Thomas Persene, Norwich, 1600

The book 'The Walloons and their church at Norwich: their history and registers 1565-1832', by William John Charles Moens, page 106, contains the following entry for a tesmoinage, in which one of the participants was the (unnamed) wife of a Thomas Persene:

Sara, fille d'Antoine S, Tem. Walerian Marcsal [et] Jan Lieuin; la femme de Jan Deareumauix [et] la femme de Thomas Persene. 29 Juin 1600

Huguenot Registers identify Sara as Sara Six, daughter of Antoine.

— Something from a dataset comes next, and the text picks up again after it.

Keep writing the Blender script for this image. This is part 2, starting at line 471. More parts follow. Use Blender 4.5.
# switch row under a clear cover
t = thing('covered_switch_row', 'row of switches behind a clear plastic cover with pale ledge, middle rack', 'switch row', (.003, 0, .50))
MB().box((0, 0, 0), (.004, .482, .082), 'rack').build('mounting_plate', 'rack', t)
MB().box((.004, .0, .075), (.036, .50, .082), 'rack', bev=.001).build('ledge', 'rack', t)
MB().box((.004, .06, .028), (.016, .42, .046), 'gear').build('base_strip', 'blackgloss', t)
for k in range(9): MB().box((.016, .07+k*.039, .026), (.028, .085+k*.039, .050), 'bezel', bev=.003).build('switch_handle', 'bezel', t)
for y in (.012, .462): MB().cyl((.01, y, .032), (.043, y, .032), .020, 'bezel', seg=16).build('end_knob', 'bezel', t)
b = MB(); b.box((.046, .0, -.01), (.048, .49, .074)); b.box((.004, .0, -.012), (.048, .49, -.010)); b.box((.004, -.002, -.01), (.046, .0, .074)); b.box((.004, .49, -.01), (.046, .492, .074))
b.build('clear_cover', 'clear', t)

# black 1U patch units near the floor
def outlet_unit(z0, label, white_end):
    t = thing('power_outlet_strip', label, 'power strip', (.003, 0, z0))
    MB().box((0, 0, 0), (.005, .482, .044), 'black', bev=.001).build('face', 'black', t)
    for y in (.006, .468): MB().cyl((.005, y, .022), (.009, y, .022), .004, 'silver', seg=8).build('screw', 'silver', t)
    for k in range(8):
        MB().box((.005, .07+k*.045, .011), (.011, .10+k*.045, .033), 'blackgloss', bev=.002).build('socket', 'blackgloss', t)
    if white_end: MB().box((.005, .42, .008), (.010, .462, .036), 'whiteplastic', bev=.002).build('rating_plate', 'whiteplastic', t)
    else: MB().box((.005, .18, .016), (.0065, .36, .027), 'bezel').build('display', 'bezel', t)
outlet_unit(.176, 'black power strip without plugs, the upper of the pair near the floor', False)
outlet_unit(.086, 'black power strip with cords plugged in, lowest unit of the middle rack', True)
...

Thomas Persene is of particular interest because the name Thomas appeared early in the Huguenot branch of the Pierssene family, in London. Google provides no further clues about Thomas Persene; he may simply have been passing through Norwich, as the Walloon Registers make no further reference to him. But if he lived there for a while, then possibly he paid taxes in Norwich, or received charity payments, or was a tradesperson or merchant there, or left a will, etc. Archival sources in Norwich might hold some very useful information. I'm hoping that members of the Pierssene family living in Norfolk might one day be able to follow up this avenue of research.

No clues have yet surfaced via the other families participating in the above tesmoinage. Men named Jan Lieuin and Jan Deremaux had large families christened at the Walloon Church in Norwich from the late 1590s and their wills, if they exist, might be illuminating. The surname Marcsal was probably Marisal, but I have found nothing more about him.

In Europe, research by Ronald Pissens has found a Jacques/Jacob Piersens who was active in Reformed Church affairs in Beveren in 1584 and was subsequently a religious refugee in Antwerp before it too fell to Catholic forces. Jacob moved to Amsterdam where he was a merchant but he left there as a bankrupt in 1598. It seems that he may have eventually moved to Dieppe, but did he go to a relative in England for a period? The record above proves that the Thomas Persene in Norwich on 29 June 1600 (or, rather, his wife) was definitely part of the significant French Protestant population there at that time.